Sia dannato chi lo risveglia menzionandolo quando pensa, così facendo, di agganciare un commento appropriato alla lunga teoria di versi ispirati che ci sfila di fronte prostandoci con la fatica che danno al palato i cibi resi squisiti dall' eccessivo sapore che li carica.


Le sete di fantastiche donne arroganti dalla bellezza ferina varcano un paesaggio talmente splendido che guardarlo ci affranca dalla macina della storia.


Una bellezza cresimata da Vescovi plenipotenziari, una sinuosità ciprigna fatta di bolle acquatiche, pronta a svanire come le meduse trasparenti.


Nello stesso momento in cui ringraziamo per tutto questo spettacolo, ecco che cominciamo a perderlo. Le mani, enormi come alberi, dei coralli ci congedano. La risacca è niente più che una bianca linea astratta. Perdiamo il legno rimpiazzato dai cementi, perdiamo la crudeltà delle razzie spinte via dalla tristezza della prostituzione, perdiamo il ballo della pupilla indagatrice sostituita dai torpori oculari indotti dalla soddisfazione materiale, perdiamo la freschezza dei fanghi a cui si preferisce il calore delle lamiere, perdiamo l' esaltazione di droghe misteriose per affogarci nell' alcol della grande distribuzione.

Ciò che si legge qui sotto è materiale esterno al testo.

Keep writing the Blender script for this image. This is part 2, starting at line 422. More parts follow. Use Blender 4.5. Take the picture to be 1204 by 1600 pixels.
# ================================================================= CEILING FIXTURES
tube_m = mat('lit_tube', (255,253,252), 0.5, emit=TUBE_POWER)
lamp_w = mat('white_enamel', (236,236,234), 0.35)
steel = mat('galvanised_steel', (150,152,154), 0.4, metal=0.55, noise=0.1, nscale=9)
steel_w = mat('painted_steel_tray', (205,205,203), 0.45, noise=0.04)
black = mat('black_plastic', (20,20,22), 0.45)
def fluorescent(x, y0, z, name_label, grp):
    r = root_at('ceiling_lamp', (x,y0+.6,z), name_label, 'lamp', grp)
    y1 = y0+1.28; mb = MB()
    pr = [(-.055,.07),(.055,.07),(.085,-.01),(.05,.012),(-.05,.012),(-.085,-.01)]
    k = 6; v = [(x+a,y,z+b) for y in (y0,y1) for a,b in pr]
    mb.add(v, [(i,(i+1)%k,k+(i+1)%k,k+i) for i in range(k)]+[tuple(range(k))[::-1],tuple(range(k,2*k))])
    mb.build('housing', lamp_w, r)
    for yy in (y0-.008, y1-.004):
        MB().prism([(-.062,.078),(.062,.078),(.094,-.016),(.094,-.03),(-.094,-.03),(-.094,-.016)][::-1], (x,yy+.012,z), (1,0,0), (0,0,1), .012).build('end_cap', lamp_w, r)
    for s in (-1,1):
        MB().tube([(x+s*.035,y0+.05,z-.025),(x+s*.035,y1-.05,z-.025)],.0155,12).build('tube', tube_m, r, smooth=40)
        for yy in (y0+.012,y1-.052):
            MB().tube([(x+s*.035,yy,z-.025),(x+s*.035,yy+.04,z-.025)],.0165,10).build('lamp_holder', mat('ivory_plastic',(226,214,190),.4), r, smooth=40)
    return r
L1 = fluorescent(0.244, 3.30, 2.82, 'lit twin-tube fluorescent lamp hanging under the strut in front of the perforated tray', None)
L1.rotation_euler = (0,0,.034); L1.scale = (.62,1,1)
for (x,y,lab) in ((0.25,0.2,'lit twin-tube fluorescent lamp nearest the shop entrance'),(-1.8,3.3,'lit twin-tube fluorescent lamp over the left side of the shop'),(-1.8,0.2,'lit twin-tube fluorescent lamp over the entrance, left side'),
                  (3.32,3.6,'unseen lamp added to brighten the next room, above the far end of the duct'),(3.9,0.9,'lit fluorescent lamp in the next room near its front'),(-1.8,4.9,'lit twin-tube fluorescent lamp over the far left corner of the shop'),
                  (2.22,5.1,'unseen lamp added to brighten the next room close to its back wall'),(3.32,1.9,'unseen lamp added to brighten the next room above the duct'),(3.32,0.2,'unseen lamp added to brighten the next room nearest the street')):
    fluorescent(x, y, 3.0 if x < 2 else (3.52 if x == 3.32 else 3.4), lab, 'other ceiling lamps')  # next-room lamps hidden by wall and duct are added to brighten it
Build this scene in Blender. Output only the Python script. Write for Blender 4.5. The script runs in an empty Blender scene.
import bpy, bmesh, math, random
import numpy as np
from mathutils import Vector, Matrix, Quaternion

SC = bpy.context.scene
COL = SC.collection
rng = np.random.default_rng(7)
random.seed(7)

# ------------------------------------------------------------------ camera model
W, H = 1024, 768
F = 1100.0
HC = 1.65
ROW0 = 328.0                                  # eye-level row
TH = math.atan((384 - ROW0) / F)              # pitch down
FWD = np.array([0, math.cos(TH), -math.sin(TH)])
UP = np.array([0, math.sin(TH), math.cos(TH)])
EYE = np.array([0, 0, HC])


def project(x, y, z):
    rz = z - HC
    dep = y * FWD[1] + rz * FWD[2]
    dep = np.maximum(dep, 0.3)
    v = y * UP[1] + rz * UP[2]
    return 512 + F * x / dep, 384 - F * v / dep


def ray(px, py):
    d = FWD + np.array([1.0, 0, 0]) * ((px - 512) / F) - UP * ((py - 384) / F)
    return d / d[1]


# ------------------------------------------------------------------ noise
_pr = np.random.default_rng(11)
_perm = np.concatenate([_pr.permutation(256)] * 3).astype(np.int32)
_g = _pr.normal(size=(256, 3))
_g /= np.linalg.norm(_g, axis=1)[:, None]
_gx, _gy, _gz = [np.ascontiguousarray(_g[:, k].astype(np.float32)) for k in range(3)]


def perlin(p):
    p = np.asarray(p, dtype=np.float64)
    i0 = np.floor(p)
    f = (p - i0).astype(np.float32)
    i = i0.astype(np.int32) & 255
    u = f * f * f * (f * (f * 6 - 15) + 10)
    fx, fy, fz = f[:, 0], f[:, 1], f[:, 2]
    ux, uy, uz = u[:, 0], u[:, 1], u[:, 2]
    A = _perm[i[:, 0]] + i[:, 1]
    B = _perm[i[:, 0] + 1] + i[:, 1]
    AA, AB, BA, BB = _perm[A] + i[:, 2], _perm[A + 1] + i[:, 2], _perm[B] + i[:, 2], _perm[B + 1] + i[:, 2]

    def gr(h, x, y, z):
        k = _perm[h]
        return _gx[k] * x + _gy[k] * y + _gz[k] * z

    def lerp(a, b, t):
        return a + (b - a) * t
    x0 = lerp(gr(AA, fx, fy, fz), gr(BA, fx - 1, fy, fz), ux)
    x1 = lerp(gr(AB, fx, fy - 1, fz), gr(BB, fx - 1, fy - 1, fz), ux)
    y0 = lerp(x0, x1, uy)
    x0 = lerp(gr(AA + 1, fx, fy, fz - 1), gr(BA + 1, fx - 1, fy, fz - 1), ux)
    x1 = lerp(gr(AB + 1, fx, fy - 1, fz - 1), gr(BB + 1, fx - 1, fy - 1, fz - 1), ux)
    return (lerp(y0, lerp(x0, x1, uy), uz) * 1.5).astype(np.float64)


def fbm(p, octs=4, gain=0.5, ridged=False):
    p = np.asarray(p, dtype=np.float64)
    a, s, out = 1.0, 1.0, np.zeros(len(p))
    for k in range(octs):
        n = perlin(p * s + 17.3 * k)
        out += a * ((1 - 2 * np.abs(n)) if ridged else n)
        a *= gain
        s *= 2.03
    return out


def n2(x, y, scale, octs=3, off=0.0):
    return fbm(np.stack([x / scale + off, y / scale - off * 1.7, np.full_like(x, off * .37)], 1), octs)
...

Poi, in un soprassalto allo scoccare di una scintilla, ci precitiamo verso l' incorruttibile che sentiamo abitare ancora la negra periferia. "Dov' è la nostra casa?". Via, via, il cuore sfinito dai libri reclama una nuova impraticabile libertà. Qesta nostra utopia - che è il nostro pio errore - saprà consolarci con l' allucinazione del verso che segue.